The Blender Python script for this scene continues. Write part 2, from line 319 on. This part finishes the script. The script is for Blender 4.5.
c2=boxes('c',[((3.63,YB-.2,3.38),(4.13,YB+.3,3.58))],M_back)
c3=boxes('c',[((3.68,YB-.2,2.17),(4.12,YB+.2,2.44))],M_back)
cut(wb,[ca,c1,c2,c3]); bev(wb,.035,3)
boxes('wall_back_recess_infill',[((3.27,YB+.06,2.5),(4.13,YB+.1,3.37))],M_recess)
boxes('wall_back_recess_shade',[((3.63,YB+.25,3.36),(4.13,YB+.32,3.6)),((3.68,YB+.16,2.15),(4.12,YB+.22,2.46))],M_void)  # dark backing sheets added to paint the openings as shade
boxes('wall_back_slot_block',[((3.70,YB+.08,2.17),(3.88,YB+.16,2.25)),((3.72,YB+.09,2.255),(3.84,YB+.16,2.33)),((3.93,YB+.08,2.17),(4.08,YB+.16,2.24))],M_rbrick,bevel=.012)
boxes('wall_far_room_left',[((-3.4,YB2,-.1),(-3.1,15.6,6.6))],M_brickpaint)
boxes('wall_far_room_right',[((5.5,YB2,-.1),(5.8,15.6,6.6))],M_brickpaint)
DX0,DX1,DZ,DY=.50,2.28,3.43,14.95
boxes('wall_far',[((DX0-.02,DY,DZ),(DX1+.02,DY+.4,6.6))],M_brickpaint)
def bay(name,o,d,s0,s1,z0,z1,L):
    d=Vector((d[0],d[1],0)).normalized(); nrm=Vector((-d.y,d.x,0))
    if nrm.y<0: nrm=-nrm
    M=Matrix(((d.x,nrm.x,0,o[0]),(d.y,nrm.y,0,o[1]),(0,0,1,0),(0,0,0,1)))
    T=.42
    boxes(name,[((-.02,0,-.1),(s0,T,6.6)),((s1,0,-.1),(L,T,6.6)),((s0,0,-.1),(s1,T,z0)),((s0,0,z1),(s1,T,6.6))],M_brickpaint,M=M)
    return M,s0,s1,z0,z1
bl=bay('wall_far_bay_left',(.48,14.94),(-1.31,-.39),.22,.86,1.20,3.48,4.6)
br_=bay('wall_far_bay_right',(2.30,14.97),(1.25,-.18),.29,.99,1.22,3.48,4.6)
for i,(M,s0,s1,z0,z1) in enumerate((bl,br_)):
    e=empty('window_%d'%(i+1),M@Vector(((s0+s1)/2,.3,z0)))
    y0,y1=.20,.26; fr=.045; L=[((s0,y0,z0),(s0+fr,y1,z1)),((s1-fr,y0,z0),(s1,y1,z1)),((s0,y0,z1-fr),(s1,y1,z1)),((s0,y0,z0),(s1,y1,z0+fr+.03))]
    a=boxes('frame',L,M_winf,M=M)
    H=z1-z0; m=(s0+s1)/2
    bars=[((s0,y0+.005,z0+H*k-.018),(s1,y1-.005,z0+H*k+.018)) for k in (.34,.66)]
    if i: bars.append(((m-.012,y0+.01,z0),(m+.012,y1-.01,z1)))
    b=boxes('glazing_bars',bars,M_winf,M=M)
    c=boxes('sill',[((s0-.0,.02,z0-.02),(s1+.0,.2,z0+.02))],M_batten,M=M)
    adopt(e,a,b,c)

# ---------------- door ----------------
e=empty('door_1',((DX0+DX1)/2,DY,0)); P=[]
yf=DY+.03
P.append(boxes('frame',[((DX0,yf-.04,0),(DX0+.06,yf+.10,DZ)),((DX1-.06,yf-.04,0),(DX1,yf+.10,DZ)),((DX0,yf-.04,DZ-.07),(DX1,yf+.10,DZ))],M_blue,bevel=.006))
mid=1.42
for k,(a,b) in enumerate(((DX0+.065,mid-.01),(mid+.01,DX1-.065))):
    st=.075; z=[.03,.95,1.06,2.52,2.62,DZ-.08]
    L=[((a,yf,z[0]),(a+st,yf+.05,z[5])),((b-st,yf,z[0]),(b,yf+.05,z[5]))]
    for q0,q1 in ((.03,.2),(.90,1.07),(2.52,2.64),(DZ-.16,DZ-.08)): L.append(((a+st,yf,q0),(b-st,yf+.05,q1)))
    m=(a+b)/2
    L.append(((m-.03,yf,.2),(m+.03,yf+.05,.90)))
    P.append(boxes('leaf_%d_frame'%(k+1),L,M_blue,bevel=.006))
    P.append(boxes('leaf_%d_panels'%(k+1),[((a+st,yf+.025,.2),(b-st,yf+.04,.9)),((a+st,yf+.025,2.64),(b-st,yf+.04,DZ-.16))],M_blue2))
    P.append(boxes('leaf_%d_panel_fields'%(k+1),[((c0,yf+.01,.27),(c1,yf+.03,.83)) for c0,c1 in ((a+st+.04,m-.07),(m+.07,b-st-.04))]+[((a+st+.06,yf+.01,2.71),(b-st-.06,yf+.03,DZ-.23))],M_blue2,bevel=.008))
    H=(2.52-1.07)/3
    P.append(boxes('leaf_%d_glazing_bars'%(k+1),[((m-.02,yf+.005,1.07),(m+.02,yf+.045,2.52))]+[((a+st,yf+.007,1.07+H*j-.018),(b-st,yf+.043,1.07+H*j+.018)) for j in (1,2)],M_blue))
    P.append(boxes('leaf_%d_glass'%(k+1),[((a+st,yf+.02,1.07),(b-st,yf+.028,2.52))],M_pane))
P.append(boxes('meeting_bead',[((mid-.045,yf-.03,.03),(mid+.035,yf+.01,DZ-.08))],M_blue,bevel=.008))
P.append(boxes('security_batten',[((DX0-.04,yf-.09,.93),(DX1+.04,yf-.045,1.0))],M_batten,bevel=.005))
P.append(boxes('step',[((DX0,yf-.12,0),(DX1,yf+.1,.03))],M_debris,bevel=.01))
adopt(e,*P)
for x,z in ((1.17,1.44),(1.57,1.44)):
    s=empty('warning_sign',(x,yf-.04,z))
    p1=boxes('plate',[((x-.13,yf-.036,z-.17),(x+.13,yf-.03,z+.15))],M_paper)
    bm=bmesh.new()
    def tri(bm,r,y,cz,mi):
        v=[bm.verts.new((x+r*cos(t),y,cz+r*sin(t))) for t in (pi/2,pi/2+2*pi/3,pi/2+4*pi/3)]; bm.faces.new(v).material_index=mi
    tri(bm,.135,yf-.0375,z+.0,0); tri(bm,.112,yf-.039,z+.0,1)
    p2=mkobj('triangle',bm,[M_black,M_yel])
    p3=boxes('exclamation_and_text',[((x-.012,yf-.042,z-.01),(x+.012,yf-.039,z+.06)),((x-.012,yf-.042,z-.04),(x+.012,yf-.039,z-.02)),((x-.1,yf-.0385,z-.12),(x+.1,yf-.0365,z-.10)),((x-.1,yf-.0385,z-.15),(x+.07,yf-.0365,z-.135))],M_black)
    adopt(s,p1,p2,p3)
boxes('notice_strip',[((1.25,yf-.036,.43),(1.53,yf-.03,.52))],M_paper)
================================
Repeat the data verbatim.

__THE COMPLETED TASK__
The Blender Python script for this scene continues. Write part 2, from line 319 on. This part finishes the script. The script is for Blender 4.5.
c2=boxes('c',[((3.63,YB-.2,3.38),(4.13,YB+.3,3.58))],M_back)
c3=boxes('c',[((3.68,YB-.2,2.17),(4.12,YB+.2,2.44))],M_back)
cut(wb,[ca,c1,c2,c3]); bev(wb,.035,3)
boxes('wall_back_recess_infill',[((3.27,YB+.06,2.5),(4.13,YB+.1,3.37))],M_recess)
boxes('wall_back_recess_shade',[((3.63,YB+.25,3.36),(4.13,YB+.32,3.6)),((3.68,YB+.16,2.15),(4.12,YB+.22,2.46))],M_void)  # dark backing sheets added to paint the openings as shade
boxes('wall_back_slot_block',[((3.70,YB+.08,2.17),(3.88,YB+.16,2.25)),((3.72,YB+.09,2.255),(3.84,YB+.16,2.33)),((3.93,YB+.08,2.17),(4.08,YB+.16,2.24))],M_rbrick,bevel=.012)
boxes('wall_far_room_left',[((-3.4,YB2,-.1),(-3.1,15.6,6.6))],M_brickpaint)
boxes('wall_far_room_right',[((5.5,YB2,-.1),(5.8,15.6,6.6))],M_brickpaint)
DX0,DX1,DZ,DY=.50,2.28,3.43,14.95
boxes('wall_far',[((DX0-.02,DY,DZ),(DX1+.02,DY+.4,6.6))],M_brickpaint)
def bay(name,o,d,s0,s1,z0,z1,L):
    d=Vector((d[0],d[1],0)).normalized(); nrm=Vector((-d.y,d.x,0))
    if nrm.y<0: nrm=-nrm
    M=Matrix(((d.x,nrm.x,0,o[0]),(d.y,nrm.y,0,o[1]),(0,0,1,0),(0,0,0,1)))
    T=.42
    boxes(name,[((-.02,0,-.1),(s0,T,6.6)),((s1,0,-.1),(L,T,6.6)),((s0,0,-.1),(s1,T,z0)),((s0,0,z1),(s1,T,6.6))],M_brickpaint,M=M)
    return M,s0,s1,z0,z1
bl=bay('wall_far_bay_left',(.48,14.94),(-1.31,-.39),.22,.86,1.20,3.48,4.6)
br_=bay('wall_far_bay_right',(2.30,14.97),(1.25,-.18),.29,.99,1.22,3.48,4.6)
for i,(M,s0,s1,z0,z1) in enumerate((bl,br_)):
    e=empty('window_%d'%(i+1),M@Vector(((s0+s1)/2,.3,z0)))
    y0,y1=.20,.26; fr=.045; L=[((s0,y0,z0),(s0+fr,y1,z1)),((s1-fr,y0,z0),(s1,y1,z1)),((s0,y0,z1-fr),(s1,y1,z1)),((s0,y0,z0),(s1,y1,z0+fr+.03))]
    a=boxes('frame',L,M_winf,M=M)
    H=z1-z0; m=(s0+s1)/2
    bars=[((s0,y0+.005,z0+H*k-.018),(s1,y1-.005,z0+H*k+.018)) for k in (.34,.66)]
    if i: bars.append(((m-.012,y0+.01,z0),(m+.012,y1-.01,z1)))
    b=boxes('glazing_bars',bars,M_winf,M=M)
    c=boxes('sill',[((s0-.0,.02,z0-.02),(s1+.0,.2,z0+.02))],M_batten,M=M)
    adopt(e,a,b,c)

# ---------------- door ----------------
e=empty('door_1',((DX0+DX1)/2,DY,0)); P=[]
yf=DY+.03
P.append(boxes('frame',[((DX0,yf-.04,0),(DX0+.06,yf+.10,DZ)),((DX1-.06,yf-.04,0),(DX1,yf+.10,DZ)),((DX0,yf-.04,DZ-.07),(DX1,yf+.10,DZ))],M_blue,bevel=.006))
mid=1.42
for k,(a,b) in enumerate(((DX0+.065,mid-.01),(mid+.01,DX1-.065))):
    st=.075; z=[.03,.95,1.06,2.52,2.62,DZ-.08]
    L=[((a,yf,z[0]),(a+st,yf+.05,z[5])),((b-st,yf,z[0]),(b,yf+.05,z[5]))]
    for q0,q1 in ((.03,.2),(.90,1.07),(2.52,2.64),(DZ-.16,DZ-.08)): L.append(((a+st,yf,q0),(b-st,yf+.05,q1)))
    m=(a+b)/2
    L.append(((m-.03,yf,.2),(m+.03,yf+.05,.90)))
    P.append(boxes('leaf_%d_frame'%(k+1),L,M_blue,bevel=.006))
    P.append(boxes('leaf_%d_panels'%(k+1),[((a+st,yf+.025,.2),(b-st,yf+.04,.9)),((a+st,yf+.025,2.64),(b-st,yf+.04,DZ-.16))],M_blue2))
    P.append(boxes('leaf_%d_panel_fields'%(k+1),[((c0,yf+.01,.27),(c1,yf+.03,.83)) for c0,c1 in ((a+st+.04,m-.07),(m+.07,b-st-.04))]+[((a+st+.06,yf+.01,2.71),(b-st-.06,yf+.03,DZ-.23))],M_blue2,bevel=.008))
    H=(2.52-1.07)/3
    P.append(boxes('leaf_%d_glazing_bars'%(k+1),[((m-.02,yf+.005,1.07),(m+.02,yf+.045,2.52))]+[((a+st,yf+.007,1.07+H*j-.018),(b-st,yf+.043,1.07+H*j+.018)) for j in (1,2)],M_blue))
    P.append(boxes('leaf_%d_glass'%(k+1),[((a+st,yf+.02,1.07),(b-st,yf+.028,2.52))],M_pane))
P.append(boxes('meeting_bead',[((mid-.045,yf-.03,.03),(mid+.035,yf+.01,DZ-.08))],M_blue,bevel=.008))
P.append(boxes('security_batten',[((DX0-.04,yf-.09,.93),(DX1+.04,yf-.045,1.0))],M_batten,bevel=.005))
P.append(boxes('step',[((DX0,yf-.12,0),(DX1,yf+.1,.03))],M_debris,bevel=.01))
adopt(e,*P)
for x,z in ((1.17,1.44),(1.57,1.44)):
    s=empty('warning_sign',(x,yf-.04,z))
    p1=boxes('plate',[((x-.13,yf-.036,z-.17),(x+.13,yf-.03,z+.15))],M_paper)
    bm=bmesh.new()
    def tri(bm,r,y,cz,mi):
        v=[bm.verts.new((x+r*cos(t),y,cz+r*sin(t))) for t in (pi/2,pi/2+2*pi/3,pi/2+4*pi/3)]; bm.faces.new(v).material_index=mi
    tri(bm,.135,yf-.0375,z+.0,0); tri(bm,.112,yf-.039,z+.0,1)
    p2=mkobj('triangle',bm,[M_black,M_yel])
    p3=boxes('exclamation_and_text',[((x-.012,yf-.042,z-.01),(x+.012,yf-.039,z+.06)),((x-.012,yf-.042,z-.04),(x+.012,yf-.039,z-.02)),((x-.1,yf-.0385,z-.12),(x+.1,yf-.0365,z-.10)),((x-.1,yf-.0385,z-.15),(x+.07,yf-.0365,z-.135))],M_black)
    adopt(s,p1,p2,p3)
boxes('notice_strip',[((1.25,yf-.036,.43),(1.53,yf-.03,.52))],M_paper)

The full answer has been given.